The Bermudez Triangle

The Bermudez Triangle book cover

**This review contains spoilers**

Originally I had hoped to include The Bermudez Triangle in the original set of fifty reviews, but I couldn’t quite pull it off. Here is the thing about Maureen Johnson’s book, I really wanted to like it. It’s about a trio of teenage girls, best friends since forever, and everything is copacetic until the overachiever of the bunch heads off to Stanford for the summer to attend a leadership camp and the other two are stuck at home and sort of fall into a romance with one another. I like that, I like books with strong female leads doing strong female lead type things.

I did not include this book in the original fifty though, because I couldn’t get through it. The first half of the book is so hard to read, it just drags on and on and on and I was continuously putting it down because nothing happened. Once things started to happen I was more interested, but ultimately bummed out because the characters are kind of assholes.

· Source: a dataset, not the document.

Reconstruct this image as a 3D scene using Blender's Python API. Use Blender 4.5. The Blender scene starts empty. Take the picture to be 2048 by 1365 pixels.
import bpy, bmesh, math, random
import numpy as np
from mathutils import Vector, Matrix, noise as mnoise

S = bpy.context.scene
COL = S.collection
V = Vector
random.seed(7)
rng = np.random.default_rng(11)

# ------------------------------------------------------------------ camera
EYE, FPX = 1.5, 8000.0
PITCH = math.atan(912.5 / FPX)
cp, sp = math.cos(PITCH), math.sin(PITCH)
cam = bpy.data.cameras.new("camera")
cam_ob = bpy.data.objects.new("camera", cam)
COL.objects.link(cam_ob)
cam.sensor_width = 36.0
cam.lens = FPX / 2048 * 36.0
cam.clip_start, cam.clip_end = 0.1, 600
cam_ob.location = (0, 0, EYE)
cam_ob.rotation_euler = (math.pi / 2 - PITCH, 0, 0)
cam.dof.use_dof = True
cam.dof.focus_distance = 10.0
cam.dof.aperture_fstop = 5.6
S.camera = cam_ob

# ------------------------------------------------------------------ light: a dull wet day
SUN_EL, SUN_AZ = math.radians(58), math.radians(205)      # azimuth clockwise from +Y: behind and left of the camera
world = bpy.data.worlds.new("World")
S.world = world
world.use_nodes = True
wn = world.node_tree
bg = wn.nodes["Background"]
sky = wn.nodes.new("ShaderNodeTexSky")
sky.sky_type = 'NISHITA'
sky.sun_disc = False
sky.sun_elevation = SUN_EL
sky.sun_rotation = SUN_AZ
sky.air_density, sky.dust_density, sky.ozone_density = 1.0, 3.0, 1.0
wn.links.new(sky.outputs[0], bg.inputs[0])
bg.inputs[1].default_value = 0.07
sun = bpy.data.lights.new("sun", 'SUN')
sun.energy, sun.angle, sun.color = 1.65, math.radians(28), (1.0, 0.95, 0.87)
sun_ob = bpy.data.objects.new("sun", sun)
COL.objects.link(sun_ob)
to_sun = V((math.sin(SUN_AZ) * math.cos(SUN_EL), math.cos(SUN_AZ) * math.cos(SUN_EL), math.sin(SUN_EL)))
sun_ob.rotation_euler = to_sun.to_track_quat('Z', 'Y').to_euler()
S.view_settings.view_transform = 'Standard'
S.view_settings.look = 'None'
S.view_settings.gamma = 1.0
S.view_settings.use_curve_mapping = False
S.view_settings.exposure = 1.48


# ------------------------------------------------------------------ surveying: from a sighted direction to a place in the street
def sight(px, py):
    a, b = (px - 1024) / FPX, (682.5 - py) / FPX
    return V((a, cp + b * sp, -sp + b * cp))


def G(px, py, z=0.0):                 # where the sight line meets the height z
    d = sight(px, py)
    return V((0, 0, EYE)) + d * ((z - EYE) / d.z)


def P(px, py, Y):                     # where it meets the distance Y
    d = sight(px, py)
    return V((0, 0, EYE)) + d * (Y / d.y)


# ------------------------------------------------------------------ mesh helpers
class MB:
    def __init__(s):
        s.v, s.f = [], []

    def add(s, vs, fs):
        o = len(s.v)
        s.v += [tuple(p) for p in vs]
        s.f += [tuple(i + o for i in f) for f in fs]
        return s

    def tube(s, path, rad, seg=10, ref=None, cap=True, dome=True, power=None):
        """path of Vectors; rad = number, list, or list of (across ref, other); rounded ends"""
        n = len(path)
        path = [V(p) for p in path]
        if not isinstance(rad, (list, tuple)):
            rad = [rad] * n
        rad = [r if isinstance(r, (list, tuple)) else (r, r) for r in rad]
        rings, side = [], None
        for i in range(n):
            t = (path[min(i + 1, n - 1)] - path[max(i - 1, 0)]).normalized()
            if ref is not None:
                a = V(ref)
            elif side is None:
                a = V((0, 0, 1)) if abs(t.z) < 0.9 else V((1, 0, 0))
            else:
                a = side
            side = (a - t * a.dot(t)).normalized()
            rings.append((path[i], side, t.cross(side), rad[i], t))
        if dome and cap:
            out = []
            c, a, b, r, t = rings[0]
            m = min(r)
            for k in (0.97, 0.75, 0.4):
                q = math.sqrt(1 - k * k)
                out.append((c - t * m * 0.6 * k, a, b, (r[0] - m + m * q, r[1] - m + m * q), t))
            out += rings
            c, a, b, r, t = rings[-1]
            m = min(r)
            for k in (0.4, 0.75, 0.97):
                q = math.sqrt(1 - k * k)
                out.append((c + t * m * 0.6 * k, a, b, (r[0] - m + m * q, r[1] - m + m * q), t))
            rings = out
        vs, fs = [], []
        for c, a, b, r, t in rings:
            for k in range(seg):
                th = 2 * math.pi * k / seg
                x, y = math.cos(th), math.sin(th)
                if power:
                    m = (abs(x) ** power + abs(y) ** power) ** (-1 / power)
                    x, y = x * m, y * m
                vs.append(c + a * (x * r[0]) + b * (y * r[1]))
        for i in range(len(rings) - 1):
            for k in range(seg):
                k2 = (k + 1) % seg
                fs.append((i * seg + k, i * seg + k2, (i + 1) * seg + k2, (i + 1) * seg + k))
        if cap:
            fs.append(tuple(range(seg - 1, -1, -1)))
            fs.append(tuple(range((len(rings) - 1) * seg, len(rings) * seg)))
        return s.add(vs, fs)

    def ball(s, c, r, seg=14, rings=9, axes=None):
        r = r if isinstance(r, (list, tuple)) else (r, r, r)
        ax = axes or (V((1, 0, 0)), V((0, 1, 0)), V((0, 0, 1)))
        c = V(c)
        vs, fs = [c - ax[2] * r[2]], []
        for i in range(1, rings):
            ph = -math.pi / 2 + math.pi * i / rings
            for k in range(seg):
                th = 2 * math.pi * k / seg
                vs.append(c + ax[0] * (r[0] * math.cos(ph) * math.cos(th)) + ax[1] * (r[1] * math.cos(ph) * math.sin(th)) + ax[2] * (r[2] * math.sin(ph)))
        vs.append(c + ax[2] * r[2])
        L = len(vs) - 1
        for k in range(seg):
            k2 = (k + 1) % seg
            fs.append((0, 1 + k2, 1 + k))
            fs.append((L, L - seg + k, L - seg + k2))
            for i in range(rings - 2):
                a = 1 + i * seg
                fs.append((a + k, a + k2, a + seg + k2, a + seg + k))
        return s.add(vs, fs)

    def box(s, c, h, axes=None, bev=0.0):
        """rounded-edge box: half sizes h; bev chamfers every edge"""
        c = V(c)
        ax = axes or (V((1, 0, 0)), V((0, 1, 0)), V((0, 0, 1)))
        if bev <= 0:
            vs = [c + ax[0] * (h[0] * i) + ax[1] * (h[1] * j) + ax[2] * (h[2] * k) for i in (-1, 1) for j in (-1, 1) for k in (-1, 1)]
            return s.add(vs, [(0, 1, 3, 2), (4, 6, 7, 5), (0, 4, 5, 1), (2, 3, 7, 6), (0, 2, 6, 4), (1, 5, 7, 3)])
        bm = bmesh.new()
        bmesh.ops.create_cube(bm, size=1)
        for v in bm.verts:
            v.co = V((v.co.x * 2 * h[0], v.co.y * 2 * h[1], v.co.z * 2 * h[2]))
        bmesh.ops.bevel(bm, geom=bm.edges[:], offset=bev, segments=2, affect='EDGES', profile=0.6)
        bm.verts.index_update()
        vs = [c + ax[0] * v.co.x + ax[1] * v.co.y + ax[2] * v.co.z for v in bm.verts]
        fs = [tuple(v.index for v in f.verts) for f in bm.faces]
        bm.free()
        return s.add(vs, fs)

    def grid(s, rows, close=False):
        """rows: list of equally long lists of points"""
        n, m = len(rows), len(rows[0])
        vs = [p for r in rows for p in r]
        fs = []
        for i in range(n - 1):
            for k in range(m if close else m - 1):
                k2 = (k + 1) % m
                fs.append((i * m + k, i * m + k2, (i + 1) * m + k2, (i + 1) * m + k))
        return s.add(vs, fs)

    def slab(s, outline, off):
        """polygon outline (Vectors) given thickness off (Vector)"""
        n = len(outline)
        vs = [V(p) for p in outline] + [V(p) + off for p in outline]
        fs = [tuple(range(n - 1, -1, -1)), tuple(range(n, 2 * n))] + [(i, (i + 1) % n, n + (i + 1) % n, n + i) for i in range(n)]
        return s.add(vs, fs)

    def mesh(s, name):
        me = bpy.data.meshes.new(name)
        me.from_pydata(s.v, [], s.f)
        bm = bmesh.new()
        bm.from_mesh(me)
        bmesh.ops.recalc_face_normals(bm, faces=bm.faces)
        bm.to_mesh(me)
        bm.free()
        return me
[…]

Nina, the overachiever, returns home from Stanford totally stuck on some guy who lives across the country, with no phone and no money, but who she plans on continuing to “date” from 3000 miles away until they can be reunited in the Fall of their freshman year at university. This is so unrealistic to me. This girl Nina is supposed to be some kind of genius, president of the student council and blah blah blah. It bothers me that someone so smart can lose herself in some guy so completely. I felt like she needed to listen to the entire back catalog of Savage Love and get a grip.

Her best friends aren’t much better. Mel and Avery stay home all summer and work at some generic bar and grill together with another kid in their class, Parker (a dude). The girls start fooling around and decide to be girlfriends, but they are stuck deep in the closet, which is whatever, but um, so dull. PLUS, Avery isn’t even sure she’s a lesbian, which is extra annoying because she and Mel, who knows she’s gay, don’t ever talk about their relationship. The whole thing is like an example of how to do everything wrong in a relationship. Once again I felt like I needed to set those girls down with Dan Savage and get their heads straight (heh).

Of course, everything wraps up nicely in the end, the girls repair their friendship just in time for Avery and Nina to start making their big future plans, but no word on what poor sweet Mel is going to do after her psycho mom flips out on her when she’s accidentally outed. Nina once again lets down a generation of smart, strong women when she messes with the head of sweet Parker and then drops him like hot coals in favor of the dumb dumb from Oregon who cheated on her three months into their long distance thing (no surprise there, frankly). No worries though! Another girl wanders past Parker just in the nick of time and he immediately begins to follow after her like a lost puppy. Because affections are totally interchangeable!

So yeah. This one was a disappointment. It could have been a really thoughtful piece about being a gay teen in highschool, but instead just furthered a bunch of backward type thinking about relationships and young people and did not really impress me. I think I got the recommendation for this book off of the 100 Young Adult Books for the Feminist Reader list put out by Bitch Magazine, and I still can’t figure out why it’s on the list. Maybe for the same reason I thought it would be good? Because it’s a coming of age story about a teen lesbian? Speaking of, Mel is pretty much the only redeeming character in this book, the only one who stays true to herself and doesn’t screw anyone else over in the process. So, I guess there is that at least.